All Is Lost takes us through a series of worst-case scenarios that inch Our Man closer every minute to death, and at the heart of it all, there’s Redford. It’s hard to overstate his perfection in this role. As much as the yacht or the radio or any of the other physical things tell the story of Our Man’s solitude, it’s Redford’s face where we see an accumulation of the things that might make a man seek such solitude in the first place: a grief or melancholy, or maybe regret, the thing that accrues quietly over the years like bilge water to weigh us down. The thing that might make a man seek the forgiveness he seems to ask for, though doesn’t name specifically, in the opening voiceover.
Redford is getting a lot of deserved attention for his performance—almost definitely more than for any other role in a long career that hasn’t exactly been cluttered with critical acclaim. Redford has always been considered more a movie star than an actor, but his directorial career, charitable endeavors, and distaste for Hollywood culture have helped him break away from the implied shallowness of that label. So while it’s true he’s tremendous in this role, the truth is that in a way, he’s doing what he’s always done: underplaying, building a performance with gestures and small details, saying more with less. The remoteness and cantankerous energy that seemed like petulance in his youth seem here, with the weight of years and wrinkles and reputation (Redford is 77, but could pass for a weathered 60), more like depth, texture, and feeling. His performance is exceptional, but less a revelation or turning point in his dramatic abilities than an instance of perfect harmony between actor and role.
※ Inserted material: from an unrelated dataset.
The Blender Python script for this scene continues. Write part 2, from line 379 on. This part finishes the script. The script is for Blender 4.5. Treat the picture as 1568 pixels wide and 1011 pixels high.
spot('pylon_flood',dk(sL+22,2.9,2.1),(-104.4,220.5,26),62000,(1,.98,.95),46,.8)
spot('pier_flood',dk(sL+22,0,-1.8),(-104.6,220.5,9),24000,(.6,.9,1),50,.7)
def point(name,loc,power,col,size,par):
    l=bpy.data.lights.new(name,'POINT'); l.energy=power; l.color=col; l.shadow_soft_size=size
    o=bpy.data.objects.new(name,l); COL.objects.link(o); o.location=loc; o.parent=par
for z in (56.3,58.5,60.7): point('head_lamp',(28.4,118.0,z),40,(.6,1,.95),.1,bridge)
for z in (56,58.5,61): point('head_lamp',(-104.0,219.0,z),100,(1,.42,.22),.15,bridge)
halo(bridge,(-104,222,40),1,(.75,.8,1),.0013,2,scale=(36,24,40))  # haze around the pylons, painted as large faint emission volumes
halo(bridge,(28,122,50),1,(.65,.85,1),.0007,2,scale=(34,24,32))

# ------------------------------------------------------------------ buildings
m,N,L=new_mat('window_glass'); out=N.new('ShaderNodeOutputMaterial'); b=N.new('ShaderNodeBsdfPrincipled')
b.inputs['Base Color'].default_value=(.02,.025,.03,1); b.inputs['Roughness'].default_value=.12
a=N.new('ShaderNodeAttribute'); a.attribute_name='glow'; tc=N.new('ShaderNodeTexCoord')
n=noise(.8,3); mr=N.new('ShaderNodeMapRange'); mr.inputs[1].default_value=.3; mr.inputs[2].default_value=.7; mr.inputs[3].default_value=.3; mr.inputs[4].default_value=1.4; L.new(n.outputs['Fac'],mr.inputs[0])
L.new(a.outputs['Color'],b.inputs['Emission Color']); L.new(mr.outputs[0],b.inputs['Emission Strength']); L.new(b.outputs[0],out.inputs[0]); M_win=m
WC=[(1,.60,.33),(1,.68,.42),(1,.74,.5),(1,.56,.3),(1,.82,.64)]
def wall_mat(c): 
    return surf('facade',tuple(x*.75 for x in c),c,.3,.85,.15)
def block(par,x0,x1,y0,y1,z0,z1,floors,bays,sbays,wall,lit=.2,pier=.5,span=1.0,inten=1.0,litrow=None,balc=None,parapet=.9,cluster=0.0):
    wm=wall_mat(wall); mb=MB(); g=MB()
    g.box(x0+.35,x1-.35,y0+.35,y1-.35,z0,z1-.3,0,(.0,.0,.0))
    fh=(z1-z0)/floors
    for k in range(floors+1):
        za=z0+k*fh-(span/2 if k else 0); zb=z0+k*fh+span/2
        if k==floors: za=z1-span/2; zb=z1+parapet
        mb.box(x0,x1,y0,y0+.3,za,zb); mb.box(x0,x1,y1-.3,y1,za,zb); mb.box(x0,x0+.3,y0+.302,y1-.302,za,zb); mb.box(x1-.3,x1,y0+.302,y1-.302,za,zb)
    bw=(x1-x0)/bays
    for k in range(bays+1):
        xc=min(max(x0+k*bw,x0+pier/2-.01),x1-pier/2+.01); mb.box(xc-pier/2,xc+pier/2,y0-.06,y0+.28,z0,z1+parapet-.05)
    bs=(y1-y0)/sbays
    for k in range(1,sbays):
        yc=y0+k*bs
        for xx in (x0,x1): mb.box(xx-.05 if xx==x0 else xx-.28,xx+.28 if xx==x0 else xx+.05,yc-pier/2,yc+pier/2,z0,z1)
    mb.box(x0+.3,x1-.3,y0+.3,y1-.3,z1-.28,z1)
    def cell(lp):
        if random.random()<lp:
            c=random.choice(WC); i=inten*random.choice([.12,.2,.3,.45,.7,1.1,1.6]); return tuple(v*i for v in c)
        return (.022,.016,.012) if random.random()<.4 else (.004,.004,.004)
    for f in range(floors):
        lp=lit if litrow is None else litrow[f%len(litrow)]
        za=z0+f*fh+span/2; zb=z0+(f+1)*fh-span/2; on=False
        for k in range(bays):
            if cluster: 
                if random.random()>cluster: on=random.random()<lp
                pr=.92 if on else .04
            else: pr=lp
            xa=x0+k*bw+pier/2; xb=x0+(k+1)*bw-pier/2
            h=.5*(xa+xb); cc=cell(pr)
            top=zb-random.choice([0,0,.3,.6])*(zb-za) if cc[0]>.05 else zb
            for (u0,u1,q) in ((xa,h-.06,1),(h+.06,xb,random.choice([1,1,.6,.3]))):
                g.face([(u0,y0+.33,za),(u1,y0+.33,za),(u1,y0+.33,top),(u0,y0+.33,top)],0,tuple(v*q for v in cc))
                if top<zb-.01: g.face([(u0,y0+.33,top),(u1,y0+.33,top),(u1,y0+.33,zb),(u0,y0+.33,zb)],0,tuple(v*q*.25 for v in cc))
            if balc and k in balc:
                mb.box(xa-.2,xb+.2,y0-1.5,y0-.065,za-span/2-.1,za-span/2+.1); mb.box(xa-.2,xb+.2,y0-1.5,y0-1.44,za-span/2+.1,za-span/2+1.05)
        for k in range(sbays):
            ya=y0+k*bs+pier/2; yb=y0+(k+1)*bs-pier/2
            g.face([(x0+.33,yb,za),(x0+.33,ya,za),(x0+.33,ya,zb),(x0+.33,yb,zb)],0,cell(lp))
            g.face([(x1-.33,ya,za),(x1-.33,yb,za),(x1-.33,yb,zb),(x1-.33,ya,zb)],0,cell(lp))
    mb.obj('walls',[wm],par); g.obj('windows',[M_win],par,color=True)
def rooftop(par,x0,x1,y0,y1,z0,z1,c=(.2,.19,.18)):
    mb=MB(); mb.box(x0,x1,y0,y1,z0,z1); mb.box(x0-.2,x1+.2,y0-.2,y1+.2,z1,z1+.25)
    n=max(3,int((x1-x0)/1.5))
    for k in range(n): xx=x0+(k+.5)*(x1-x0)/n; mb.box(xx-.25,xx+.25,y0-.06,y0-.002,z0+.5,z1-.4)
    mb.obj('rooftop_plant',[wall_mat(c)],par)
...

Put another way, casting is 90% of acting.
From the start, All Is Lost understands what makes the survival genre great: an uncompromising dedication to what happens on the screen and a refusal to linger over why it happens or what it means. It’s easy to miss just how many narrative embellishments the average film indulges in until you see a film like this one, with almost none. Almost every survival film boils the plot tension down to its essence: one man against the world. But I can’t think of another film in the genre that strips it all quite so bare. Most survival films give their heroes backstories that will magnify the significance of their struggles, some family or companion the hero is trying to get back to—Kelly in Castaway, or Ana in The Gray—but not here. Chandor, who wrote and directed All Is Lost, understands that when you’re watching a man fight for his life, you don’t need flourishes. Backstory or not, it’s all but impossible to watch the film without feeling a mix of tension, sympathy, and admiration for Our Man’s skills. And like the main character himself, as a viewer there’s very little time to think about what’s brought him here and what it all means—the problems and complication simply come too quickly.
But in the few contemplative moments of the movie, it’s hard not to wonder about its hero. His backstory is not just ignored. It feels intentionally concealed. There are clues, of course. There’s the voiceover—what are these mistakes he’s made, and who is the intended recipient of the letter (which he eventually closes up in a jar and throws into the water, sending it off into all the vast emptiness with which he’s surrounded himself)? And why is he alone in the Indian Ocean to begin with? And then there are some of Our Man’s choices—why, when the storm is approaching, does he pause in his urgent preparations to shave? Why when the raindrops begin to fall does he take time to stand on the deck, rubbing the water into the skin of his arms, his face turned skyward?
The truth is that we don’t know, and it doesn’t matter. I don’t believe we’re meant to know, but one does wonder. Relieving the film of its backstory does more than liberate the action from unnecessary detail. Streamlined in this way, All Is Lost becomes a lean piece of storytelling, a fascinating and gripping how-to manual for surviving a terrible series of misfortunes on the high seas. But it also becomes almost the opposite of a character study. It’s not a story about Our Man’s survival, but about survival in general. It’s not about Our Man finding forgiveness for whatever mistakes he’s made, but about the nature of making oneself worthy of forgiveness.
The title of the film makes it clear what the story will show us: loss. Our Man’s ability to navigate is lost, then his yacht is lost, then his potable water, a fish he catches only to have it stolen by a shark at the last moment, and finally, it can be assumed, his life. All is lost. The story is a process of stripping things away until nothing is left, not even the self. But ultimately, the movie seems to say that only in such a state of selflessness, of essence and utter prostration, can one be truly saved, found, and—if we can use the movie’s only real dialogue as a guide to the story’s meaning—forgiven. “All is lost” sounds like doom. But here, losing everything is salvation.